Daniel Morales is an assistant professor of history at Virginia Commonwealth University and Director of the Migration Studies Lab, where he leads the Latino Virginia Project. A native of southern California, the son of migrant workers, and the grandson of repatriates and braceros, he writes and speaks on immigration-related issues inside and outside of academia, including for NPR and PBS.

Summary

The migration between Mexico and the United States is the largest emigration of people between two states in modern history. Today, thirty-six million Mexican Americans call the United States home. The Bracero period and recent Mexican migration have been well explored, but little is known about how mass migration arose in the first half of the twentieth century.

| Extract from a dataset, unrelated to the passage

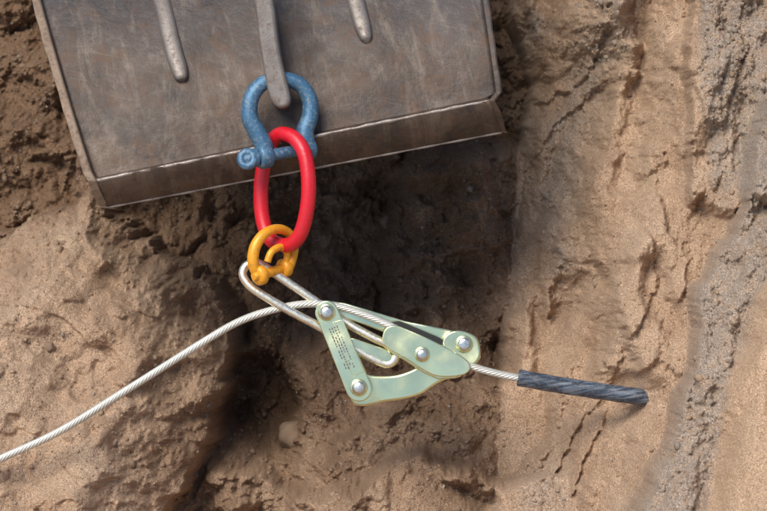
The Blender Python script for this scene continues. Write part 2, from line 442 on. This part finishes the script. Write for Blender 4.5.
# ------------------------------------------------------------ blue bow shackle
w=S
sh=empty("bow_shackle")
def yb(u): return (u-281)*0.00035
bp=[(265,156),(264,146),(257,132),(250,117),(252,98),(263,84),(281,79),(299,84),(309,98),(310,115),(305,131),(306,143),(308,151)]
bw=spline([P(a,b,-.004+yb(a)) for a,b in bp],8)
n=len(bw); tube("bow",bw,[ (8.5+1.0*math.cos(2*math.pi*i/n))*S for i in range(n)],m_blue,sh,sides=24)
pdir=(P(309,148,.014)-P(262,157,-.020)).normalized()
pl_=P(265,156.5,-.014); pr_=P(308,148.5,.010)
lathe("ear_a",pl_-pdir*8*w,pl_+pdir*7*w,[(0,8*w),(.06,11*w),(.2,12.5*w),(.8,12.5*w),(.94,11*w),(1,8*w)],m_blue,sh)
lathe("ear_b",pr_-pdir*6*w,pr_+pdir*6*w,[(0,7*w),(.06,10*w),(.2,11.5*w),(.8,11.5*w),(.94,10*w),(1,7*w)],m_blue,sh)
lathe("pin",pl_-pdir*24*w,pr_+pdir*9*w,[(0,4*w),(.03,6*w),(.97,6*w),(1,4*w)],m_blue,sh)
lathe("pin_collar",pl_-pdir*15*w,pl_-pdir*9*w,[(0,6*w),(.15,9.5*w),(.85,9.5*w),(1,6*w)],m_blue,sh)
hc=pl_-pdir*19*w
ring=[hc+Vector((math.cos(a)*6.5*w,-.003+math.sin(a)*.002,math.sin(a)*7*w)) for a in [2*math.pi*k/32 for k in range(32)]]
tube("pin_eye",ring,4.2*w,m_blue,sh,closed=True,sides=14)
# ------------------------------------------------------------ red master link
rl=[(284,134),(296,140),(305,155),(309,180),(308,206),(302,231),(293,243),(282,245),(269,238),(262,219),(260,195),(262,170),(268,148),(275,137)]
def yr(u): return -(u-284)*0.0011
tube("chain_link",spline([P(a,b,yr(a)+.002) for a,b in rl],10,True),7.5*S,m_red,None,closed=True,sides=28)
# ------------------------------------------------------------ orange small shackle
osx=empty("chain_shackle")
op=[(259,276,-.020),(254,263,-.026),(256,247,-.026),(265,234,-.020),(278,229,-.004),(289,234,.014),(293,247,.020),(290,262,.014),(286,270,.010)]
opath=spline([P(*q) for q in op],8)
tube("bow",opath,[(5.3+.5*math.sin(i*.13))*S for i in range(len(opath))],m_org,osx,sides=20)
a0=P(261,275,-.021); a1=P(284,268,.012); pd=(a1-a0).normalized()
lathe("ear_a",a0-pd*6*w,a0+pd*5*w,[(0,6*w),(.1,8.5*w),(.25,10*w),(.75,10*w),(.9,8.5*w),(1,6*w)],m_org,osx)
lathe("ear_b",a1-pd*5*w,a1+pd*6*w,[(0,5.5*w),(.1,8*w),(.25,9.5*w),(.75,9.5*w),(.9,8*w),(1,5.5*w)],m_org,osx)
lathe("pin",a0-pd*9*w,a1+pd*9*w,[(0,3*w),(.05,5*w),(.95,5*w),(1,3*w)],m_org,osx)
op2=[(268,262,-.022),(272,252,-.02),(281,247,-.008),(287,254,.006),(284,268,.010)]
tube("keeper_tongue",spline([P(*q) for q in op2],6),3.6*w,m_org,osx,sides=14)
# ------------------------------------------------------------ cable grip
cg=empty("cable_grip")
bl=[(246,266,0),(256,263,.001),(268,269,.002),(290,284,.003),(315,301,.003),(345,322,.002),(372,337,0),(388,345,0),(396,354,0),(391,363,0),(380,362,0),(350,346,0),(320,327,-.002),(290,311,-.004),(266,297,-.005),(250,286,-.004),(243,275,-.002)]
tube("bail",spline([P(*q) for q in bl],8,True),4.4*S,m_gold,cg,closed=True,sides=18)
jaw=[(330,301),(345,303),(375,312),(405,321),(440,328),(464,333),(474,338),(480,348),(481,358),(475,366),(464,371),(450,366),(430,356),(408,343),(388,334),(362,324),(340,317),(328,314)]
plate("upper_jaw",jaw,.010,.014,m_zinc,cg,bevel=1.6)
plate("jaw_boss",[(443,338),(452,331),(464,331),(476,337),(480,348),(479,358),(472,365),(462,366),(450,360),(443,350)],-.002,.012,m_zinc,cg,bevel=2,smoothn=4)
plate("side_plate",[(383,333),(387,327),(395,325),(405,328),(430,339),(455,352),(467,360),(470,367),(466,373),(455,376),(438,376),(425,371),(405,358),(388,348),(383,341)],-.0145,.005,m_zinc,cg,bevel=1.2,smoothn=3)
plate("groove_shade",[(392,322),(400,321),(440,338),(472,357),(474,364),(466,363),(430,345),(398,330)],-.004,.006,m_dark,cg,bevel=.8)  # solid near-black plate; its colour paints the shade inside the rope channel
plate("lower_jaw",[(386,338),(400,341),(430,356),(462,371),(456,378),(438,379),(424,373),(404,360),(390,352)],-.002,.016,m_zinc,cg,bevel=1.4)
hnd=[(349,388),(350,399),(355,405),(366,406),(384,402),(404,399),(421,394),(433,386),(445,380),(460,377),(462,370),(445,366),(430,362),(419,366),(409,371),(396,375),(382,376),(370,375),(362,372),(354,378)]
plate("curved_arm",hnd,.003,.013,m_zinc,cg,bevel=2.4,smoothn=3)
for i,yy in enumerate((-.0165,.0175)):
    plate("lever_plate_%d"%(i+1),capsule((327,312),(359,388),11.5,13),yy,.0045,m_zinc,cg,bevel=1.2)
plate("lever_relief",[(333,322),(343,319),(364,371),(353,376)],-.0190,.0012,m_zinc,cg,bevel=.3)
lv=[]
d=Vector((32,76)).normalized(); nn=Vector((-d.y,d.x))
for r_,off in enumerate((-4.0,-1.4,1.3,4.0)):
    q=16
    while q<60:
        L_=random.uniform(1.0,3.0)
        if random.random()<.85:
            c0=Vector((327,312))+d*q-nn*off
            vv=[]
            for yy in (-.0200,-.0193):
                for (a,b) in ((0,-.55),(L_,-.55),(L_,.55),(0,.55)):
                    pp=c0+d*a+nn*b; vv.append(P(pp.x,pp.y,yy))
            lv.append((vv,[(0,1,2,3),(0,4,5,1),(1,5,6,2),(2,6,7,3),(3,7,4,0)]))
        q+=L_+1.1
join("stamped_letters",lv,m_lug,cg)
def boltat(nm,u,v,r,yf,yk=.024):
    lathe(nm+"_washer",P(u,v,yf+.003),P(u,v,yf-.0015),[(0,r*1.25*w),(.7,r*1.25*w),(1,r*1.1*w)],m_zinc,cg)
    lathe(nm,P(u,v,yk),P(u,v,yf-.0075),[(0,r*.8*w),(.70,r*w),(.90,r*w),(.97,r*.88*w),(1,r*.6*w)],m_bolt,cg)
boltat("bolt_lever_top",327,312,7,-.0195); boltat("bolt_lever_low",359,387,7,-.0195)
boltat("bolt_jaw_a",422,354,6.2,-.0175); boltat("bolt_jaw_b",464,344,7,-.009)
plate("slot_link",capsule((352,345),(384,357),7,8),-.001,.008,m_zinc,cg,bevel=1)
# ------------------------------------------------------------ wire rope
def rope(name,pts,R,strands,lay,mat,sides=10):
    path=spline([P(*q) for q in pts],60)
    L=[0]
    for i in range(1,len(path)): L.append(L[-1]+(path[i]-path[i-1]).length)
    nstep=int(L[-1]/.0020); arr=np.array([tuple(p) for p in path]); Ls=np.linspace(0,L[-1],nstep)
    rs=[Vector(np.array([np.interp(q,L,arr[:,k]) for k in range(3)])) for q in Ls]
    T,Rf=frames(rs,False); parts=[]
    for s_ in range(strands):
        pp=[]
        for i,p in enumerate(rs):
            a=2*math.pi*(s_/strands)-Ls[i]/lay*2*math.pi
            pp.append(p+(Rf[i][0]*math.cos(a)+Rf[i][1]*math.sin(a))*R*.62)
        parts.append(tube_geo(pp,R*.40,False,sides))
    parts.append(tube_geo(rs,R*.45,False,8))
    return join(name,parts,mat)
rope("wire_rope",[(-700,700,.55),(-420,640,.20),(-200,560,.06),(-60,488,.0),(0,459,-.005),(60,431,-.008),(130,388,-.008),(200,344,-.006),(238,322,-.004),(272,310,-.002),(305,304,0),(335,306,0),(365,315,-.003),(395,328,-.006),(430,346,-.006),(466,364,-.006),(495,373,-.004),(522,378.5,-.001),(560,384,0),(650,399,.01)],3.8*S,7,.044,m_rope)
# ------------------------------------------------------------ pipe over the rope
ax=spline([P(518,377.5,-.001),P(560,385,-.003),P(610,392.5,-.004),P(646,397.5,-.002),P(720,409,.03)],24)
Vo,Fo=tube_geo(ax,[8.3*S*(1+.02*math.sin(i*.5)) for i in range(len(ax))],False,30,cap=False)
Vi,Fi=tube_geo(ax,6.0*S,False,30,cap=False)
o=len(Vo); F=list(Fo)+[tuple(i+o for i in q[::-1]) for q in Fi]
N=len(ax)
for k in range(30):
    k2=(k+1)%30; F.append((k,o+k,o+k2,k2)); e=(N-1)*30; F.append((e+k,e+k2,o+e+k2,o+e+k))
mesh_obj("cable_conduit",Vo+Vi,F,m_pipe)

# ------------------------------------------------------------ gravel and clods
import bmesh
def ico(sub):
    bm=bmesh.new(); bmesh.ops.create_icosphere(bm,subdivisions=sub,radius=1)
    a=np.array([tuple(v.co) for v in bm.verts]); b=np.array([[v.index for v in f.verts] for f in bm.faces]); bm.free(); return a,b
def scatter(name,pos,size,tone,sub=2):
    iv,iff=ico(sub); N=len(pos); V=np.empty((N,len(iv),3))
    for i in range(N):
        q,_=np.linalg.qr(rng.normal(size=(3,3))); sc=np.array([1,rng.uniform(.65,1),rng.uniform(.5,.9)])
        ph=rng.random(3)*6
        b=1+.16*np.sin(iv[:,0]*3+ph[0])*np.cos(iv[:,1]*3.3+ph[1])+.10*np.sin(iv[:,2]*6+ph[2])+rng.normal(size=len(iv))*(.06 if sub<3 else .012)
        V[i]=(iv*b[:,None]*sc)@q*size[i]+pos[i]
    F=(iff[None]+np.arange(N)[:,None,None]*len(iv)).reshape(-1,3); V=V.reshape(-1,3)
    me=bpy.data.meshes.new(name); me.vertices.add(len(V)); me.vertices.foreach_set("co",V.astype(np.float32).ravel())
    me.loops.add(F.size); me.loops.foreach_set("vertex_index",F.astype(np.int32).ravel())
    me.polygons.add(len(F)); me.polygons.foreach_set("loop_start",(np.arange(len(F))*3).astype(np.int32)); me.polygons.foreach_set("loop_total",np.full(len(F),3,np.int32))
    me.polygons.foreach_set("use_smooth",np.ones(len(F),bool)); me.update()
    c=me.color_attributes.new("tone","FLOAT_COLOR","POINT"); tt=np.repeat(np.concatenate([tone,np.ones((N,1))],1),len(iv),0); c.data.foreach_set("color",tt.astype(np.float32).ravel())
    me.materials.append(grit); ob=bpy.data.objects.new(name,me); col.objects.link(ob); return ob
N=60000
px=rng.uniform(-.68,.62,N); pz=rng.uniform(-.43,.46,N)
yy,da,gr,smo=terrain(px,pz)
cl_=np.clip(perlin(px/.06,pz/.06,33)*1.5+.5,0.05,1)
keep=rng.random(N)<np.clip(.16+.6*gr+.45*da,0,1)*(1-smo)*cl_
px,pz,yy,da,gr=px[keep],pz[keep],yy[keep],da[keep],gr[keep]; n=len(px)
sz=np.clip(rng.lognormal(math.log(.0014),.58,n),.0006,.0085)
dryc=np.array([.43,.29,.18]); dmp_shade=np.array([.21,.13,.08]); gry=np.array([.34,.28,.22])
tone=dryc*(1-da[:,None])+dmp_shade*da[:,None]; pick=(rng.random(n)<(.04+.45*gr))[:,None]; tone=np.where(pick,gry,tone)*rng.uniform(.7,1.15,(n,1))  # grit follows the same mask of moisture and painted shade
scatter("gravel",np.stack([px,yy-sz*.1,pz],1),sz,tone,1)
def at(u,v,yest=.45):
    for _ in range(8):
        X=(u-383.5)*S*(D+yest)/D; Z=(255.5-v)*S*(D+yest)/D; yest=.5*yest+.5*float(terrain(np.array([X]),np.array([Z]))[0][0])
    return [X,yest,Z]
big=[(293,434,.025),(50,347,.008),(386,222,.012)]
for i,(u,v,r) in enumerate(big):
    p=at(u,v); p[1]-=r*.7
    scatter("stone",np.array([p]),np.array([r]),np.array([[.27,.18,.115]]),3)

# ------------------------------------------------------------ camera, orient to world
cam=bpy.data.cameras.new("camera"); co=bpy.data.objects.new("camera",cam); col.objects.link(co)
co.location=(0,-D,0); co.rotation_euler=(math.pi/2,0,0)
cam.sensor_width=36; cam.lens=36*D/(767*S); cam.clip_start=.05; cam.clip_end=600
cam.dof.use_dof=True; cam.dof.focus_distance=D-.01; cam.dof.aperture_fstop=11
bpy.context.scene.camera=co
bpy.context.view_layer.update()
M=Matrix.Rotation(-TH,4,'X')
for ob in list(bpy.data.objects):
    if ob.parent is None: ob.matrix_world=M@ob.matrix_world
# ------------------------------------------------------------ light
sd=(M.to_3x3()@Vector((-.34,-.74,.58))).normalized()
el=math.asin(sd.z); az=math.atan2(sd.x,sd.y)
sun=bpy.data.lights.new("sun",'SUN'); sun.energy=3.8; sun.angle=math.radians(34); sun.color=(1,.945,.87)
so=bpy.data.objects.new("sun",sun); col.objects.link(so); so.rotation_euler=(-sd).to_track_quat('-Z','Y').to_euler()
wd=bpy.data.worlds.new("World"); bpy.context.scene.world=wd; wd.use_nodes=True
nt=wd.node_tree; sk=nt.nodes.new("ShaderNodeTexSky"); sk.sky_type='NISHITA'; sk.sun_disc=False
sk.sun_elevation=el; sk.sun_rotation=az; nt.links.new(sk.outputs[0],nt.nodes["Background"].inputs[0]); nt.nodes["Background"].inputs[1].default_value=.15
sc=bpy.context.scene; sc.view_settings.view_transform='Standard'; sc.view_settings.look='None'; sc.view_settings.exposure=0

Between Here and There is the first book to investigate the creation of modern US-Mexico migration patterns narrated from multiple sites on the borders and interior states. It illustrates how large-scale migration became entrenched in the socioeconomic fabric of both nations, drawing on the largest cohort study of Mexican migration during these decades. Through an analysis of the interplay between the US and Mexican governments, civic organizations, and migrants on both sides of the border, it offers a revisionist and comprehensive view of Mexican migration as a socio-economic system that reached from the Texas borderlands to California, as well as to Midwestern farming and industrial areas. Reacting to the political and economic events of these decades, migrant workers become increasingly assertive, even as migration becomes a major political issue in both societies. Those in Mexico claimed an expansive form of citizenship and land, while those in the United States joined efforts to claim New Deal rights, creating a base for later organizing. These dynamics shaped the establishment of the Bracero program that brought in more than four million workers and migration patterns that continue through the present day.